Luiz Fernando Medeiros Rodrigues – A documentação que nos chegou sobre a ação dos missionários jesuítas e suas missões atestam incontáveis e inusitadas tensões. E não poderia ter sido diferente. O que não se pode fazer é uma “transposição de conceito”, isto é, aplicar concepções antropológicas e etnográficas atuais aos documentos daquela época. Estes atestam homens do seu tempo, com crenças, valores, e um “modus operandi” próprio do seu tempo. Mas, a diferença das demais congregações e ordens religiosas que operaram na evangelização da América, os jesuítas sempre tiveram a “pedagogia da adaptação”. Seja nos Exercícios Espirituais, seja nas Constituições da Companhia de Jesus, seja ainda na Ratio Studiorum, a “adaptação aos tempos e lugares” foi sempre norma comum. Por isso, na própria ação dos jesuítas, onde quer que estivessem, esta norma sempre foi aplicada. Naturalmente, eram “homens do seu tempo”. E tal “adaptação” se dava nos limites culturais e temporais que lhes eram próprios. Todavia, esta elasticidade no agir do jesuíta missionário, se assim se pode dizer, possibilitou que houvesse o interesse por compreender o novo mundo no qual ele se achava. No filme, isto aparece bem, no diálogo entre o P. Laforgue e o morrente P. Jerome a propósito da aplicação do batismo aos huronianos. O P. Laforgue perguntava ao P. Jerome se antes dos Hurons não deveriam entender o batismos antes de aceita-lo?! Outro elemento não menos importante foi a persistência dos missionários na consecução do fim ao qual se propunham: a “salvação das almas, para a maior glória de Deus”. Daí o uso de todos os meios lícitos tanto quanto os ajudassem para alcançarem o fim proposto, bem como desfazer-se deles na medida em que os afastassem do mesmo fim. Estes dois princípios da espiritualidade inaciana, com certeza, ajudaram sobremaneira aos jesuítas a tratarem as tensões oriundas da evangelização e do contato cultural conflitante.

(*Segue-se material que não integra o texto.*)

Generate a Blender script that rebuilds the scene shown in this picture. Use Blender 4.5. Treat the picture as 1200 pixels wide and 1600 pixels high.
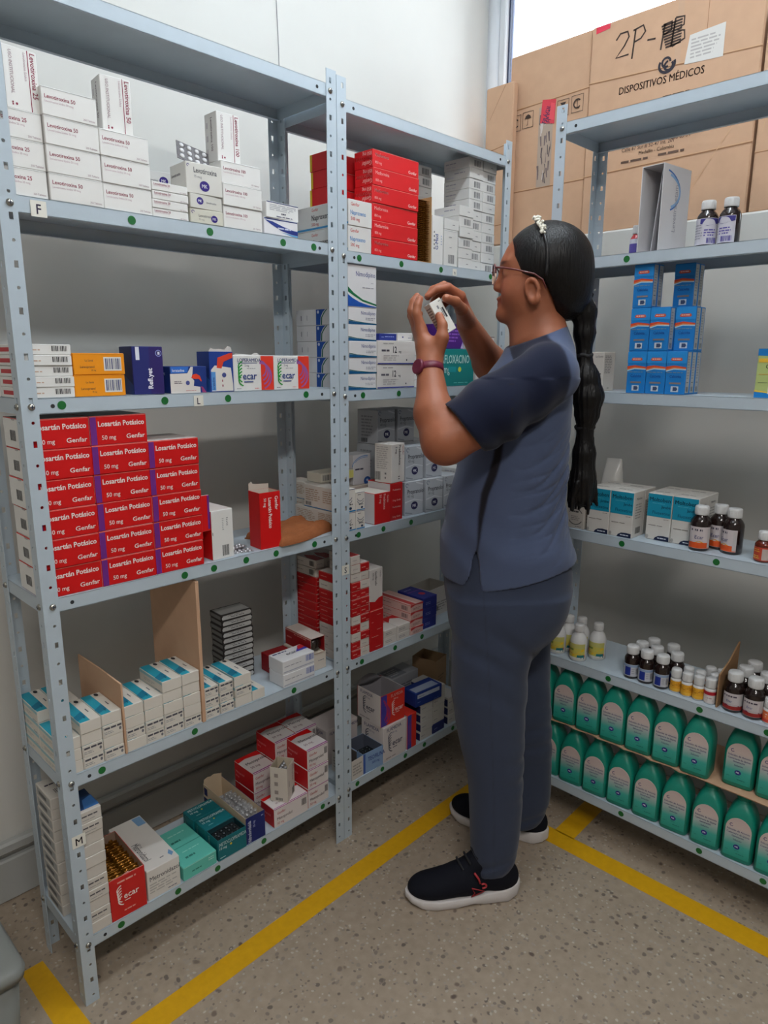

IHU On-Line – As barreiras culturais ainda são os principais empecilhos para a aceitação do índio na sociedade?

Luiz Fernando Medeiros Rodrigues – Certamente. A presença de grupos de remanescentes indígenas nos espaços urbanos brasileiros, por exemplo, é marcante. Vendendo seu artesanato nas encruzilhadas das ruas, nos parques e feiras, estes grupos buscam a sobrevivência de suas culturas e formas sociais. Alguns indivíduos, quando fixados em cidades maiores, até mudam de nome, “re-criando” a própria identidade nos centros urbanos. Este não é um fenômeno novo na América Latina. As mesmas barreiras culturais que contrapõem assentamentos indígenas e centros urbanos devem ser objeto de estudo e investigação, cujos resultados contribuiriam para uma maior compreensão e valorização destas culturas, mitigando a exploração a que muitos grupos indígenas ainda se encontram.